FORT KNOX, Ky. -- After months of competitions across the country, all eight of Cadet Command's brigades have named their Ranger Challenge winners.

Cadets have endured a wide assortment of challenges, from ruck marches to obstacles courses and being tested in Soldier skills, to heat and humidity in the south and rain and near freezing temperatures in the north. At the end of it all though, the Cadets get to walk away with a sense of accomplishment and knowing they have completed something only a small number attempt -- testing their grit and leadership abilities in a Ranger Challenge.

Col. Matthew Rauscher, 2nd Brigade commander, said it takes a certain kind of person to take on Ranger Challenge.

"Ranger Challenge is an amazing thing because it's all voluntary. Once they make it on the team, they go through countless hours of training and self-sacrifice while finding the motivation to do it," he said. "Being able to come out here and critically think about the problems we've thrown at them separates them from those who don't take up the challenge."

He added, the challenges of the event help build the Cadet's leadership abilities as they learn teamwork.

"It teaches them several things, the ability to understand your team, its capabilities and the advantages and disadvantages of that team," said Rauscher. "That's what makes great leaders - how to care for their Soldiers and still be able to accomplish the mission and do it right."

Col. Sean Barnes, 1st Brigade commander, said his brigade's Ranger Challenge is built with several end results in mind for those willing to take up the trials of the weekend.

"This is just another step in testing and assessing the character of our young men and women who want to make the military their profession, but even more important it's about making leaders," he said. "We've been able to put them under tough conditions this weekend and test basic soldiering skills, how to critically think, and how to work as a team.

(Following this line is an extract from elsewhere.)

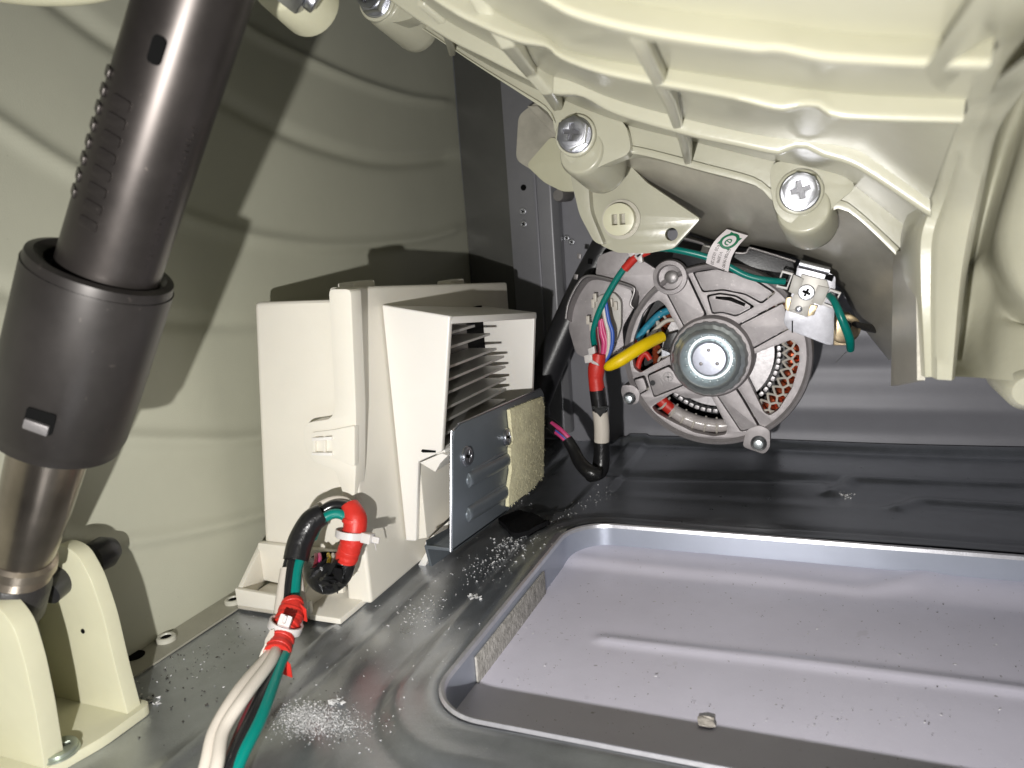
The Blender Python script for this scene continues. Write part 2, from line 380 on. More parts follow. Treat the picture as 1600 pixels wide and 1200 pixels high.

"At the end of the day though, it's all about making leaders today that can lead change tomorrow," he added.

Cadet Sam Rooker, who was on the Virginia Military Institute team for his third year, said he keeps coming back to compete because he enjoys doing something only a select few do.

"I do it because it's a little more challenging than everything else in ROTC," said Rooker. "You have to understand that this is an incredibly physically demanding competition, which is great, but it can suck. If you like that kind of thing it can be great for you."

The winners of each brigade's Ranger Challenge are:

1st Brigade -- First place - University of North Georgia Team A, Second place - Texas A&M Team A, Third place - Virginia Tech Team A

2nd Brigade -- First place - Temple University, Second place - Penn State, Third place - Lehigh University

3rd Brigade -- First place 9-Person Team - Iowa State University, First place 5-Person Team - Iowa State University, Second place 9-Person Team - Wheaton College, Second place 5-Person Team - Marquette University, Third place 9-Person Team - Marquette University, Third place 5-Person Team: South Dakota State University

4th Brigade -- First place - Georgetown, Second place - Wake Forest, Third place - University of North Carolina

5th Brigade -- First Place -- Brigham Young University, Second Place -- University of Texas -- Austin, Third Place -- Tarleton State University

6th Brigade -- First Place - University of Alabama, Second place - Florida State University, Third place -Auburn University of Montgomery

7th Brigade -- First place - Michigan State University, Second place - Ohio University, Third place - Central State University

8th Brigade -- First Place -- University of Washington, Second Place -- Claremont McKenna College, Third Place -- Boise State University

The winners for each brigade's Ranger Challenge will represent their brigade against international military academies, seven other ROTC programs, and four U.S. service academies at West Point for the 2018 Sandhurst Military Skills Competition taking place in April.